I just keep thinking I might find something new that I haven't thought of to help?
So, after reading some of the posts, I sent my wife a text, basically said sorry for the outburst, its none of my business, and I hope we can try and get along for the kids sake and if she needs help with extra childcare I will do what I can to help, as they are the innocent party in all of this, no answer, no problem.
I did the triathlon sprint last night, well, I did the 750m swim, the 15mile cycle, but I got a major cramp in my leg about 1.5miles into the 3mile I had targeted, but for my first try I was really pleased, going to try again next week.
When I spoke to the kids last night, my S was asking about it straight away, he sounded excited about it, my D mentioned was I going in the olympics!!!!, Haha!!
So I have them again tonight, we will go out to eat somewhere, I'll let them choose.
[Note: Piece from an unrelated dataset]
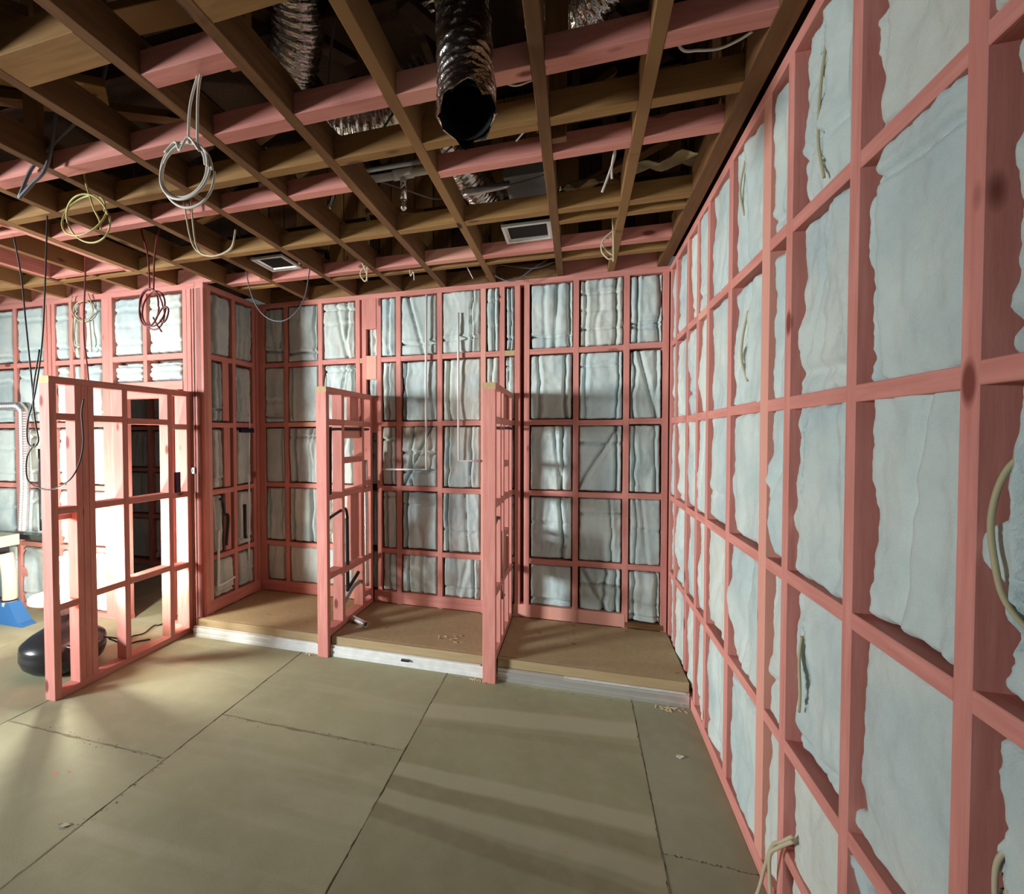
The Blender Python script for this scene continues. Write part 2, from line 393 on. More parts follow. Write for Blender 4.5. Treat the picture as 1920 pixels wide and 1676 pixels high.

I cannot help getting upset about how much worry the kids are going through, at first it was said that the split was only temporary, but the longer this goes on, and the seriousness of it must be affecting them, or at least playing on their mind, especially my son, I don't want to ask him about it, as I know it upset him, but it is a concern
I am really trying to forget about my wife, I'm making plans and have things that I want to try, but at the end of the day, she is the love of my life, my best friend,and I want her involved with what I do, I want to tell her about last night, and see her laugh when I say about the cramp, and the pain I was in.
They say never give up hope and trying, but the hope and trying hurts somethimes.